Но трудно описать положение братьев Муравьевых и Бестужева-Рюмина при этом известии, они как бы сошли с ума, не говорили ни слова, но страшное отчаяние было на их лицах, они в смущении ходили из угла в угол по комнате, говоря шепотом между собой; казалось, не знали, что делать. Бестужев-Рюмин, более всех встревоженный, рыдал как ребенок, подходил ко всем нам и прощался с нами как бы навеки.
В таком положении все разошлись по своим комнатам, и только утром мы узнали, что в эту ночь Муравьевы-Апостолы и Бестужев-Рюмин поспешно уехали, но неизвестно куда».
Воспоминания Софьи Капнист обычно довольно точны; как видим, она помнит даже, о чем говорила с тремя декабристами в тот момент, когда Трощинский вышел из залы… Странно! Генерал-губернатор Репнин, имевший надежную информацию, рапортовал новому царю только об одном из троих:
«Матвей Муравьев, получа в имении Трощинского письмо (уповательно о кончине покойного государя), отправился внезапно к брату 25 ноября, не простившись даже с сестрами».
Судя по другим сведениям, Сергей Муравьев и Бестужев-Рюмин в те дни не выезжали и не собирались выезжать из Василькова, а вечером 29 ноября или утром 30-го к ним уже прибыл Матвей. Впрочем, 300 верст от полтавских имений до Василькова — это меньше чем сутки быстрейшей скачки: могли появиться, снова умчаться… Однако при всех версиях несомненно одно: 25 ноября Матвей Муравьев навсегда простился с той, ради которой ездил в Кибинцы…

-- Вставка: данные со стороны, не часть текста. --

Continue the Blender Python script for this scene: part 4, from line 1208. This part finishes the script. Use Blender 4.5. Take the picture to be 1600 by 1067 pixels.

«Его императорскому величеству малороссийского военного губернатора генерал-адъютанта князя Репнина
Из допросов дворовых людей, лично мною сделанных, сведений, собранных от соседей, и полицейских наблюдении о Матвее Муравьеве, всеподданнейше доношу Вашему императорскому величеству, что он, проживая последнее лето в деревне отца своего, селении Хомутце Миргородского повета, ездил к Дмитрию Прокофьевичу Трощинскому, влюбившись в внучку его княжну Хилкову… В семье Капнистов Матвей Муравьев поссорился с Алексеем, бывшим адъютантом генерала Раевского, что видно даже из переписки его, и сему почесть можно главнейшею причиною, что Капнист, по большой дружбе покойного отца его с Трощинским, тоже искал руки княжны Хилковой».